- The Washington Times - Wednesday, August 15, 2007

For all the pitching success they have enjoyed over the last three months, there has been one gaping hole atop the Washington Nationals’ rotation since May 11 — an ace.

Last night, Shawn Hill returned to the mound at RFK Stadium and emphatically stated he intends to assume that role for the rest of the season and — the Nationals only can hope — for years to come.

With six innings of one-hit ball against the Philadelphia Phillies, the 26-year-old right-hander picked up right where he left off three months ago before going on the disabled list with injuries to his throwing elbow and non-throwing shoulder.

“It’s tough to imagine anybody being as sharp as he was today,” manager Manny Acta said.

If only a couple other Nationals players had been sharp enough to complement Hill’s brilliant evening and reward the pitcher and the club with a win.

Leading by two runs in the eighth, Washington watched as the Phillies rallied to take the lead off setup man Jon Rauch and sneak out of the ballpark with a 3-2 victory before 27,128 stunned fans.

Rauch wasn’t totally to blame.

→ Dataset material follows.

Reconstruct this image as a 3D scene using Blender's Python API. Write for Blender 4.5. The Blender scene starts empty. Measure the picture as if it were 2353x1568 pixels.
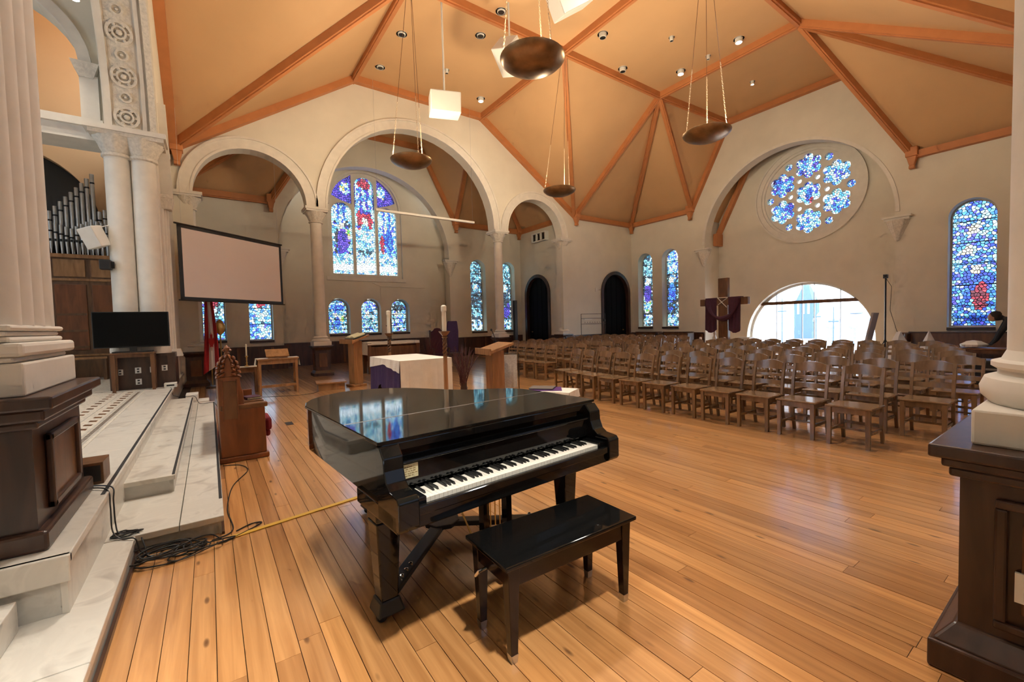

Ryan Zimmerman helped get the rally going when he threw high to first on Jayson Werth’s one-out grounder — Zimmerman’s 18th error this season, which tied him for the most among major league third basemen.

“Just a bad throw,” Zimmerman said. “You have 300 attempts or whatever, you’re going to throw a bad one every now and then, and that’s what happened.”

Maybe, maybe not. Acta, who has defended his young third baseman’s glove work all season, said he believes a mechanical flaw could be to blame. The manager thinks Zimmerman is standing up too straight when he prepares to throw the ball, particularly when trying to throw out slow runners.

“I’m not only the manager. I’m also the infield instructor,” Acta said. “So I’m going to work with him.”

Still, Zimmerman’s miscue would have been a footnote had Rauch (8-3) been able to get through the rest of the inning without surrendering a couple of crucial hits: an RBI single by Carlos Ruiz and a two-run homer by pinch-hitter Russell Branyan on an 88 mph inside fastball.

And that spoiled what was otherwise an impressive night for the Nationals, who in addition to Hill’s brilliant performance saw reliever Luis Ayala strike out Pat Burrell, Ryan Howard and Aaron Rowand in succession and pinch-hitter Tony Batista drive a two-run double to left to give Washington a 2-0 lead.

“I feel awful for what happened,” Rauch said. “[Hill] pitched well. Ayala had a [heck] of an inning against the toughest part of their lineup. I just did not do my job.”

Late collapse aside, the Nationals did have to emerge pleased with Hill’s career-high, seven-strikeout performance in his first game back.

Though pain in his surgically repaired elbow sidelined him three months ago, Hill never pitched like he was hurt. In his last start in the majors, he tossed five hitless innings before departing.